Handel Trio Sonatas Op 2 & 5

Another worthwhile Handel project comes to glorious fruition

Record and Artist Details

Label: Harmonia Mundi

Media Format: CD or Download

Media Runtime: 0

Catalogue Number: HMU90 7467/8

Handel Trio Sonatas - Egarr

The Academy of Ancient Music’s project to record all of Handel’s works with opus numbers reaches its completion with this double-bill of 13 trio sonatas. Most are played by two violins (Pavlo Beznosiuk and Rodolfo Richter) and basso continuo (Joseph Crouch and Richard Egarr). The Op 2 set, first published in about 1730-31 by John Walsh senior using a fake title-page of an Amsterdam publisher, features two sonatas that specify slightly different scoring: flute in HWV386 and recorder in HWV389 (both played by Rachel Brown). Handel might not have had much to do with Walsh’s venture but he was certainly more involved in Walsh junior’s 1739 publication of Op 5, which features some of his finest chamber compositions.

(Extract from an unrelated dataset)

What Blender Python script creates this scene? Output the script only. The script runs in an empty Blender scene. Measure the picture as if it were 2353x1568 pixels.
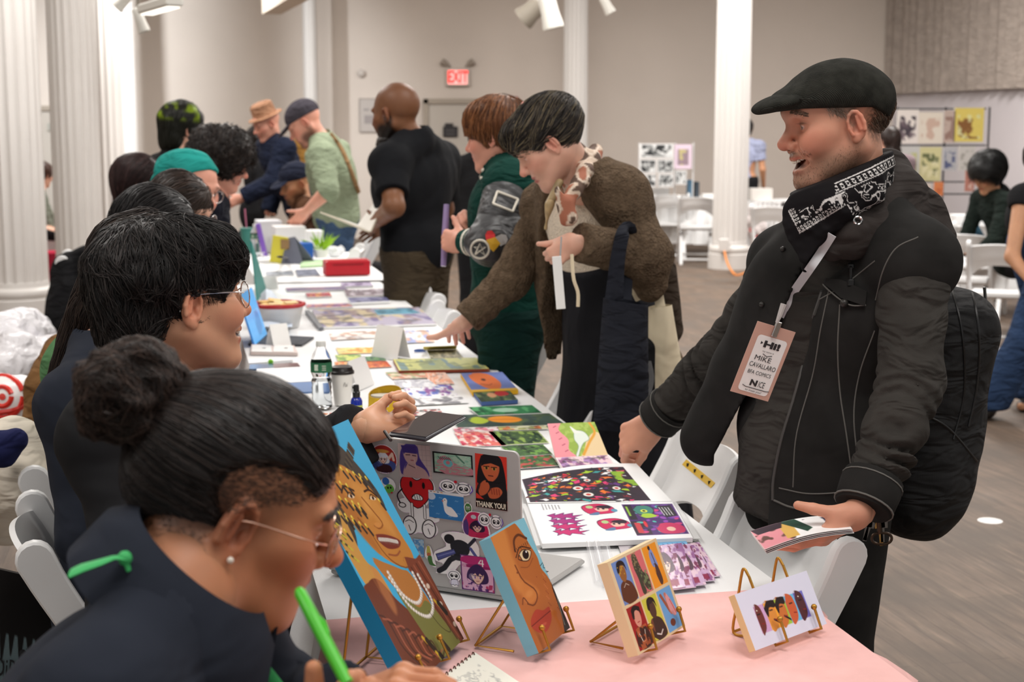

The interplay between the AAM is Baroque chamber-playing of the very highest order: sincerely conversational, emotive and finely nuanced. Egarr and Crouch are an outstanding continuo team, providing attentive yet uncluttered support to the two upper instruments. Brown and Beznosiuk play together with touching eloquence in the Largo of HWV386 and excel in the jaunty jig that concludes HWV389 (erroneously listed in the booklet as an Adagio; documentation has not been the strongest aspect of this attractively packaged series). Beznosiuk and Richter interweave to gorgeous effect in the Largo of HWV387 (reputedly one of Handel’s earliest extant compositions). On a few occasions I wondered if the slower music could have been trusted to play itself with a more literal rhythmical pulse, and sometimes things seem precious if compared to the best alternative recordings (for example, the London Handel Players on Somm), but of course this may also be an unavoidable consequence of listening to an entire collection of works that were never designed by the composer to be sampled together in one long sitting. I particularly enjoyed the performances of the Op 5 set: the Gavotte from HWV396 is impeccably balanced like a first-class consort of voices, the contrasts in mood and sonority are ideally judged in the Musette of HWV397, and the Passacaglia in HWV399 is free-flowing and sensuous. The AAM’s marvellous music-making overrides Egarr’s soapbox dogmatic tendencies in his booklet-note.